• _Stored data_

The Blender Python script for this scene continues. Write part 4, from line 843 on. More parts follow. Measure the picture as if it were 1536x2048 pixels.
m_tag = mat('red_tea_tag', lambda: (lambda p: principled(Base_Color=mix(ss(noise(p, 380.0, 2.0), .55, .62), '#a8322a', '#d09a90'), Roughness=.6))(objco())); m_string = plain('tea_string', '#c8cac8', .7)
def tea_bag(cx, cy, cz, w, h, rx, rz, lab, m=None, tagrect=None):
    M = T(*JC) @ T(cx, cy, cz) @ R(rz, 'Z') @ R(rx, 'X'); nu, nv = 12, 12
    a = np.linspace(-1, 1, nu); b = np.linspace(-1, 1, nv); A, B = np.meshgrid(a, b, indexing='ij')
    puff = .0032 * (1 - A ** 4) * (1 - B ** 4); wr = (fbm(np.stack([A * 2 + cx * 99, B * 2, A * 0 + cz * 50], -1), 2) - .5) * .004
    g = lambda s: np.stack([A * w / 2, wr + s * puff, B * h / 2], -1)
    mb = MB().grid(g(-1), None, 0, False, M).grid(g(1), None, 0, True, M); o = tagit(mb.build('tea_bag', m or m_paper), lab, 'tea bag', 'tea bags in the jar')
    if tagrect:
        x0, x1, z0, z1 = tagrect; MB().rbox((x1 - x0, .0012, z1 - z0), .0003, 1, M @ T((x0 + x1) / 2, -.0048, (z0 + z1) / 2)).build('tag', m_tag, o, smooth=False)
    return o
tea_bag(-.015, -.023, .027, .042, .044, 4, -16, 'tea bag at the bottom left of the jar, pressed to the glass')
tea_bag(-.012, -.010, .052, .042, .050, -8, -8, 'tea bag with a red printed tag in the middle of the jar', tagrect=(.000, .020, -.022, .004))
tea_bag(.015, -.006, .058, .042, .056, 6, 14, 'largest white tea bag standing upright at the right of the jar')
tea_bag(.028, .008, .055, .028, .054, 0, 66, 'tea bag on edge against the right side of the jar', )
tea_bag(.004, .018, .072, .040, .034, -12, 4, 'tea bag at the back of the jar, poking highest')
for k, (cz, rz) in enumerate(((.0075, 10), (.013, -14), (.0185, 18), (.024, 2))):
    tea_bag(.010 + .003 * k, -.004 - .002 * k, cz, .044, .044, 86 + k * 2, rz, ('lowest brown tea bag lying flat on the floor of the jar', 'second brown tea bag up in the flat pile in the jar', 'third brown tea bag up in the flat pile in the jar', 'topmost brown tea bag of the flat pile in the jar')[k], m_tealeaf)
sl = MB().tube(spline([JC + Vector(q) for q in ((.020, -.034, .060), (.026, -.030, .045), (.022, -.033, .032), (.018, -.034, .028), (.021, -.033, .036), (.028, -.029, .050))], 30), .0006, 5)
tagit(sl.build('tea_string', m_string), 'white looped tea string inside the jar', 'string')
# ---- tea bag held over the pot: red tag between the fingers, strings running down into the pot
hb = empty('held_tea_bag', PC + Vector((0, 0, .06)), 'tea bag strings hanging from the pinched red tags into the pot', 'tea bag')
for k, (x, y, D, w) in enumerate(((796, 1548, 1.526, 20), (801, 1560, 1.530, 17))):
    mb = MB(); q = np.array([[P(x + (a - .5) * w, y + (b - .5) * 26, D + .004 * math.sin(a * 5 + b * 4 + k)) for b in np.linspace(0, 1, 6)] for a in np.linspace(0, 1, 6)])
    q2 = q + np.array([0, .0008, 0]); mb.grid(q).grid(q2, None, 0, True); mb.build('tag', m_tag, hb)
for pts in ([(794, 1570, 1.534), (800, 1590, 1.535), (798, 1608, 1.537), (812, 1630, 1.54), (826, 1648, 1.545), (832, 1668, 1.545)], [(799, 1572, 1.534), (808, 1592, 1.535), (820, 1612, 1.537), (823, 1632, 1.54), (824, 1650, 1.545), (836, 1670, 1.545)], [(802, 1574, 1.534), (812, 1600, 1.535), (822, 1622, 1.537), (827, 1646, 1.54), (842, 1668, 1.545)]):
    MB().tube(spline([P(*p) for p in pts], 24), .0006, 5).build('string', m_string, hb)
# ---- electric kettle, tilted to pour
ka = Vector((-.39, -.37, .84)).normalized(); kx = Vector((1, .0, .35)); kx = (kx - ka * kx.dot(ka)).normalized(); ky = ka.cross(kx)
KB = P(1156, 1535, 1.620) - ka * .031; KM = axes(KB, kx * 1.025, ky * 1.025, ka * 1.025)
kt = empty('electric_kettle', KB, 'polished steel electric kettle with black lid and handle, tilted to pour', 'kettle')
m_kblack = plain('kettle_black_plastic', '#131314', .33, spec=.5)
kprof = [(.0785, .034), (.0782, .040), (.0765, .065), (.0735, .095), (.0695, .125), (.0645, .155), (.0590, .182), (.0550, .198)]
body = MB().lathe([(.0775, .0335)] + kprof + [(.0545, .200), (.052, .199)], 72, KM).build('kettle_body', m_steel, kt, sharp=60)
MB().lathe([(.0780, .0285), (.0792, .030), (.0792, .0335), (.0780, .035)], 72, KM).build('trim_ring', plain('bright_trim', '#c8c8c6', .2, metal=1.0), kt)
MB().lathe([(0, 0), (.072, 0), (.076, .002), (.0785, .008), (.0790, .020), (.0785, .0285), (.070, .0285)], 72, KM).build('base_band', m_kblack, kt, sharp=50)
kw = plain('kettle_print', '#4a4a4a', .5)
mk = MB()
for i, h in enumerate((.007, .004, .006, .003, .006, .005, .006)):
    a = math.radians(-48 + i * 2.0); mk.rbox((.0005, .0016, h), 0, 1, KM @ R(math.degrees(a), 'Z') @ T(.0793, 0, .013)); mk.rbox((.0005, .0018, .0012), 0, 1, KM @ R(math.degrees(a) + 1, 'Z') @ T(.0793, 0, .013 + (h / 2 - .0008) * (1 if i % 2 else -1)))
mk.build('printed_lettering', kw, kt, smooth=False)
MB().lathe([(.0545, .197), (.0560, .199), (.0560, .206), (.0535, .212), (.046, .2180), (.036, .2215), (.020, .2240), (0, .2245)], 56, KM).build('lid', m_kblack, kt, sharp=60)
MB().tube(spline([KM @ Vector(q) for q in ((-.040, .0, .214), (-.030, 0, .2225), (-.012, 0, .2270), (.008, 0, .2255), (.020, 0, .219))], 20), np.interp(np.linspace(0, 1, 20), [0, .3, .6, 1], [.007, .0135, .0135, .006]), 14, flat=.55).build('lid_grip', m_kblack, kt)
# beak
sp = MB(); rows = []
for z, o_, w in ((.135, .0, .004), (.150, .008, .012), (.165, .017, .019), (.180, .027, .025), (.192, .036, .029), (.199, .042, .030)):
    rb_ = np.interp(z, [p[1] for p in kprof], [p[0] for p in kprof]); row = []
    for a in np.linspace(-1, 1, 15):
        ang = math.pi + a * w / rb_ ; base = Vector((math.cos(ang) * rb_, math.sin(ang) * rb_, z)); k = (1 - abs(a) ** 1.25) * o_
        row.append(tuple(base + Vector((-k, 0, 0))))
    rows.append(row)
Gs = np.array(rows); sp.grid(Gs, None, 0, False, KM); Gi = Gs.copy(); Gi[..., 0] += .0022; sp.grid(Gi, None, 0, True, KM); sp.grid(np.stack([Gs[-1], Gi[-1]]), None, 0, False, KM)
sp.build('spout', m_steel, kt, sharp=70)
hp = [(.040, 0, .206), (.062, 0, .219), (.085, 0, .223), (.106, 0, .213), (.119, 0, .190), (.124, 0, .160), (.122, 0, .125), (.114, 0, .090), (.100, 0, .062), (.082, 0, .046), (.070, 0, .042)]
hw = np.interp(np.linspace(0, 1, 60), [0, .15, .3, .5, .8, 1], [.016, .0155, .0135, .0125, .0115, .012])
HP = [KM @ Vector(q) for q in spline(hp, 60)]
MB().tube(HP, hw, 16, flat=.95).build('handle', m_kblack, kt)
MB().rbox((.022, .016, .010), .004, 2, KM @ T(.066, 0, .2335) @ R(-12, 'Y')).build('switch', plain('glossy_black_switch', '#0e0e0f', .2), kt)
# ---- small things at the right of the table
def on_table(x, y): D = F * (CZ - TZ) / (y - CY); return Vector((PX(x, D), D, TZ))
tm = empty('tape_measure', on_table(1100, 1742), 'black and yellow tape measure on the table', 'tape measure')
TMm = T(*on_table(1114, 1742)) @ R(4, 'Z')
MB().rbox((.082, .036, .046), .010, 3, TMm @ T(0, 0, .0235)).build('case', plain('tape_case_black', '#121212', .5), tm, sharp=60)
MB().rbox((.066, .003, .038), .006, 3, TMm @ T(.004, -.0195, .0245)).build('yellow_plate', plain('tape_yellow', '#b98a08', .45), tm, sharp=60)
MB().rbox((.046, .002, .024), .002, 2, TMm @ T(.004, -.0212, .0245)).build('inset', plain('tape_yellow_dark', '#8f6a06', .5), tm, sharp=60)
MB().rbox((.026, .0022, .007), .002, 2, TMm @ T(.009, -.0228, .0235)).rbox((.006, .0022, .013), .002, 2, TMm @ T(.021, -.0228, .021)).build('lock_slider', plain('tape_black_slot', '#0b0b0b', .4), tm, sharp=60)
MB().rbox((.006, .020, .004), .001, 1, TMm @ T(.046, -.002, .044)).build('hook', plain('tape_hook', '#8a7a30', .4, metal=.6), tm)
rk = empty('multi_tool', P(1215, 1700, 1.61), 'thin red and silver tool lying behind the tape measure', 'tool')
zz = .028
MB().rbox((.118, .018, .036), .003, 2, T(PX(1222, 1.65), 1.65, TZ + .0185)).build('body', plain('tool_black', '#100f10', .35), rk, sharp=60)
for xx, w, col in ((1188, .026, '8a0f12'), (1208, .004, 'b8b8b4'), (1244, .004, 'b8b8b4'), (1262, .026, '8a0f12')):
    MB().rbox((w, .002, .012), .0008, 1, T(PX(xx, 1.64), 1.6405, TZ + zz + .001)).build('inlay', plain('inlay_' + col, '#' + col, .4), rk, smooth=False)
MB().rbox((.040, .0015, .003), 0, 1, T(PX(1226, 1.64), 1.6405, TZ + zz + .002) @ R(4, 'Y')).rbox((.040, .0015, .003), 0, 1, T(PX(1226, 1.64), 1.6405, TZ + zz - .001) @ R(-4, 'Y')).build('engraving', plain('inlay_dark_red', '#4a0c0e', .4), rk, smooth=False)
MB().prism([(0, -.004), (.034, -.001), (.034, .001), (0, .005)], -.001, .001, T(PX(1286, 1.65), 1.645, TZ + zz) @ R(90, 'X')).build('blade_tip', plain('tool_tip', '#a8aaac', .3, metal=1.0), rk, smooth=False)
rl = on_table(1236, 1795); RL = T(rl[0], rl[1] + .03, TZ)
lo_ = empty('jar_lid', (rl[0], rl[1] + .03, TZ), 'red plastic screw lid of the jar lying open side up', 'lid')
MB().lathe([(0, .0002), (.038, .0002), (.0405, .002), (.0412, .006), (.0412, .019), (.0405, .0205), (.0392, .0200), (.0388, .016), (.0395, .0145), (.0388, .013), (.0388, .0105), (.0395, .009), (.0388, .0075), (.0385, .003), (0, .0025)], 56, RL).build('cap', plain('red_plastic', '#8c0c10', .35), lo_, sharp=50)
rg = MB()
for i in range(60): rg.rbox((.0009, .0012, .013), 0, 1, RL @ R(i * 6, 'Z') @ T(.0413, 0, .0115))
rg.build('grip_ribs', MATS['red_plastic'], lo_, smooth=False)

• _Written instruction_
Your task is to collect every line above that contains the word "from".

• _Exercise result_
The Blender Python script for this scene continues. Write part 4, from line 843 on. More parts follow. Measure the picture as if it were 1536x2048 pixels.
hb = empty('held_tea_bag', PC + Vector((0, 0, .06)), 'tea bag strings hanging from the pinched red tags into the pot', 'tea bag')